There are many “differences” among young people on the five continents – the first being that between male and female -, but what young people aged 16 to 29, the addressees of the Preparatory Document of the Synod, have in common is the fact that they live in a “situation of fluidity and uncertainty never before experienced”. The text released today insists that such situation demands “complete attention and an ability for long-term planning, while bearing in mind its endurance and the consequences of today’s choices for the future”. “The growth of uncertainty results in a state of vulnerability, that is, a combination of social unease and economic difficulties as well as insecurity in the lives of a large part of the population”. Among the evils affecting young people are, according to the text, unemployment, an increase in flexibility in the labour market, exploitation “especially of minors”, as well as an “overall series of civil, economic and social causes, including those of the environment, which explain the overwhelming increase in the number of refugees and migrants”. “Compared to a privileged few, who can take advantage of the opportunities offered by the processes of economic globalization, many people live in a precarious and insecure situation, which has an impact on the course and choices taken in life”. The Document, like the Encyclical Letter Laudato Sì, points the finger at the “culture based on ‘science’” and the “throw-away culture” which “excludes millions of people, including many young people”.
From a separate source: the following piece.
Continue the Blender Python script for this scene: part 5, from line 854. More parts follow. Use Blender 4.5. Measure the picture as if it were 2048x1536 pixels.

Among the challenges to be addressed is that of “multiculturalism”, which is typical of globalised societies, where “in many parts of the world, young people are experiencing particular hardships”. This “includes young people experiencing poverty and exclusion; those who grow up without parents or family, or are unable to go to school; children and young boys and girls who live on the street in many suburbs; the young who are unemployed, displaced persons and migrants; those who are victims of exploitation, trafficking and slavery; children and young people forcefully recruited in criminal gangs or as guerilla fighters; and child brides or girls forced to marry against their will”. As the Document points out, despite these dark situations, “many” young people “wish to be an active part in the process of change taking place at this present time”, although reference is also made to the opposite phenomenon, that of the NEETs, namely young people who are not engaged in any activity of study or work or vocational training. “The discrepancy between young people who are passive and discouraged and those enterprising and energetic – this is the argument put forward – comes from the concrete opportunities offered to each one”.